----- Data lines -----
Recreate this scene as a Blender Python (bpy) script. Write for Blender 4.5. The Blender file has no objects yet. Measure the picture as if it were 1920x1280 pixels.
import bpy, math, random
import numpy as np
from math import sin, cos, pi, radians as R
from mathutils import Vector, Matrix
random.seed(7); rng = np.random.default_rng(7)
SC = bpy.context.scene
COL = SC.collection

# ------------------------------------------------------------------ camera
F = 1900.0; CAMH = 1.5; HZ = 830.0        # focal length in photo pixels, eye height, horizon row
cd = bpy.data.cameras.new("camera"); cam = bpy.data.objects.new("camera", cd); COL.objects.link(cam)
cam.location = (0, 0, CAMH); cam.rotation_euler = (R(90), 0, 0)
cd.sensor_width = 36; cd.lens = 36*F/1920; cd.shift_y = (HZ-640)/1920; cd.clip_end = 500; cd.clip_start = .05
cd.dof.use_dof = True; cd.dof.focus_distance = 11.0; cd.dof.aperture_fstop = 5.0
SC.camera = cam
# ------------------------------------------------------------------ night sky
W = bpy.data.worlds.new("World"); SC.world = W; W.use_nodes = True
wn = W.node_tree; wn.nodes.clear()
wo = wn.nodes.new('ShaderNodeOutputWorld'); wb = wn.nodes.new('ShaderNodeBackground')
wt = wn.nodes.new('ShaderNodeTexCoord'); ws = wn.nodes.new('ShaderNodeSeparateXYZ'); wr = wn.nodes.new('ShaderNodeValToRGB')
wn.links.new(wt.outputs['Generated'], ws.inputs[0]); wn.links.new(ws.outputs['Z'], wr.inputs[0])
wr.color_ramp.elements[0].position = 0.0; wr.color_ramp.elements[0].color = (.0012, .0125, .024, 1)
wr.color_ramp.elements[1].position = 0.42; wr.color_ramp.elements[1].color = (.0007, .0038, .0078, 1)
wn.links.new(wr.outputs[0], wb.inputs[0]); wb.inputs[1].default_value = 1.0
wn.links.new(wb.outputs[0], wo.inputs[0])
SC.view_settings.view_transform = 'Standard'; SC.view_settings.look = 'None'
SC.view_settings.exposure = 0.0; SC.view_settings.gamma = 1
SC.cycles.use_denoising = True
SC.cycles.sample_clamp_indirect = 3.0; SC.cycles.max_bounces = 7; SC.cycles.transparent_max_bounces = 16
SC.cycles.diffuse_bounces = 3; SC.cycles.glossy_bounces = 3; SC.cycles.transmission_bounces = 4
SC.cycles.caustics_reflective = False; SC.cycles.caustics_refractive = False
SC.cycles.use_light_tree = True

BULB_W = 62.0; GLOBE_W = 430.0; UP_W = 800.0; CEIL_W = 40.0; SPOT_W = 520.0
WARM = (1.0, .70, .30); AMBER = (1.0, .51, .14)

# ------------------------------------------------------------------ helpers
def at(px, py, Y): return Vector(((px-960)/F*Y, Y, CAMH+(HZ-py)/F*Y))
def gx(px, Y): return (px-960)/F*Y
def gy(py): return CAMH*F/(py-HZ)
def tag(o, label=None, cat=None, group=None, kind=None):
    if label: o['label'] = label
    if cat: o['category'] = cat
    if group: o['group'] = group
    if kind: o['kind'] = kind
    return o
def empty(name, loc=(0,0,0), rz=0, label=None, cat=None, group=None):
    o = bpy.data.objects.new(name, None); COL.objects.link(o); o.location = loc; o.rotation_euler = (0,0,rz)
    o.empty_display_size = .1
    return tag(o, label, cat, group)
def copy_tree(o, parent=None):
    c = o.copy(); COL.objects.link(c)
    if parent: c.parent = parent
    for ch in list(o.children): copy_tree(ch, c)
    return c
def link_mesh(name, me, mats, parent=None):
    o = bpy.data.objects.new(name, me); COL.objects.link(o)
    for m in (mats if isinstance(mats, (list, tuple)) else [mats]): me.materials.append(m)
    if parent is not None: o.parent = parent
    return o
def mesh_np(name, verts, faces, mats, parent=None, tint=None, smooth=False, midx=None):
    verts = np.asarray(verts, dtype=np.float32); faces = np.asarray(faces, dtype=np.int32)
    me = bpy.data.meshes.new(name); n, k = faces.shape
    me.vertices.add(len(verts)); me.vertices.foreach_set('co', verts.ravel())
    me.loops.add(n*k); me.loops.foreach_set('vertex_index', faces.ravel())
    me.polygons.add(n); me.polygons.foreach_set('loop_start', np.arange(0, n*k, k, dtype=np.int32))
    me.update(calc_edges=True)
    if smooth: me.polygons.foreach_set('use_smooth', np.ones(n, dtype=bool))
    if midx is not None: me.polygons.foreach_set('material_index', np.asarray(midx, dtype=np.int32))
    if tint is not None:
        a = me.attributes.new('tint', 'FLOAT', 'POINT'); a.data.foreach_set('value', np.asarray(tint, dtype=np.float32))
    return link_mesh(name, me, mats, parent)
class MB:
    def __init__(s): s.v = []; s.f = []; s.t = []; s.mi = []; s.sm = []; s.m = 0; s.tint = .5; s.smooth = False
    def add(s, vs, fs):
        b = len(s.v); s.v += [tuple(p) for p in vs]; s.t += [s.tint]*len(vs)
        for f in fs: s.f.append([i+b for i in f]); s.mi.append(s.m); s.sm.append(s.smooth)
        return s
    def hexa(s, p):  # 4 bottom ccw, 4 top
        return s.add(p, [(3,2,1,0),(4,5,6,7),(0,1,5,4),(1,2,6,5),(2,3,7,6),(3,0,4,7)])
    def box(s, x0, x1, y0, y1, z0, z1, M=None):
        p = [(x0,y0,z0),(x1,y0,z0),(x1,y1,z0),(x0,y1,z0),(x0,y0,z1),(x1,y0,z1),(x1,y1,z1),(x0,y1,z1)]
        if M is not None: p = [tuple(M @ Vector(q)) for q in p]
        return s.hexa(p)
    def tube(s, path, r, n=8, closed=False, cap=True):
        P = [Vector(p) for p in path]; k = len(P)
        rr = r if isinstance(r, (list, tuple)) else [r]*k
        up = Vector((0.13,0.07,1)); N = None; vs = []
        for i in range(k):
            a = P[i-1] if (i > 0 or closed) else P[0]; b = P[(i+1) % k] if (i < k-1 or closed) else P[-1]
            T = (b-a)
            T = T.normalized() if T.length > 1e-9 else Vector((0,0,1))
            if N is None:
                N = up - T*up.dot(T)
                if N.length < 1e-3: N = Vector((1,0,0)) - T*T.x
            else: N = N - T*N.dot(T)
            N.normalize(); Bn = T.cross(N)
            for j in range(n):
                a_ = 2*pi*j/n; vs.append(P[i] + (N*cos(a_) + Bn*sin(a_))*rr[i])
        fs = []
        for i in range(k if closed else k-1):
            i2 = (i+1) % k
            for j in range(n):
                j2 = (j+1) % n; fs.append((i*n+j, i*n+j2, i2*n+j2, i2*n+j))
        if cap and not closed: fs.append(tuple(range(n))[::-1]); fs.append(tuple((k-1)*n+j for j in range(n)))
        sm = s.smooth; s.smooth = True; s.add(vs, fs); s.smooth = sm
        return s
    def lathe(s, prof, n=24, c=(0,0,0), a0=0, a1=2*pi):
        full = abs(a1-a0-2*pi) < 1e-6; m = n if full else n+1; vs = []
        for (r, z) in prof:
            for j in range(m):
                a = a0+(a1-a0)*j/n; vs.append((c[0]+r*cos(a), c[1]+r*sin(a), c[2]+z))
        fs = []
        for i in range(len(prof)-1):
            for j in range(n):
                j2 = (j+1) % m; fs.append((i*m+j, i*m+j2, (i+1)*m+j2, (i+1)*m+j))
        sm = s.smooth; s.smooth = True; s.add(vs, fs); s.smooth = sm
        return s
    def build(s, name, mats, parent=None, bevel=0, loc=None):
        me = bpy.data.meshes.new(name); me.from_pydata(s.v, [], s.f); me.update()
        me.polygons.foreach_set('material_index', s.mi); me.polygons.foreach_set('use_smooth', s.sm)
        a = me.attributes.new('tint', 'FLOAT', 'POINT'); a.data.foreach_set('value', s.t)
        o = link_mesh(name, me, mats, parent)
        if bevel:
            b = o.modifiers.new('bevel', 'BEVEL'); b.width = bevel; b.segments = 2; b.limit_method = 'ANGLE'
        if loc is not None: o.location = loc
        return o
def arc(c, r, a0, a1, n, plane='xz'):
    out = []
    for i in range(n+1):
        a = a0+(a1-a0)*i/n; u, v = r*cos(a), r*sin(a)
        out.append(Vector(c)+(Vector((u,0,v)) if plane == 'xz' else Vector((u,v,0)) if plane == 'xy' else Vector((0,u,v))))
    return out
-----
== Directions for this task ==
Quote exactly the lines running from the start of the listing above through the line where "COL = SC.collection" is found, and output no other lines.

== Solution below ==
Recreate this scene as a Blender Python (bpy) script. Write for Blender 4.5. The Blender file has no objects yet. Measure the picture as if it were 1920x1280 pixels.
import bpy, math, random
import numpy as np
from math import sin, cos, pi, radians as R
from mathutils import Vector, Matrix
random.seed(7); rng = np.random.default_rng(7)
SC = bpy.context.scene
COL = SC.collection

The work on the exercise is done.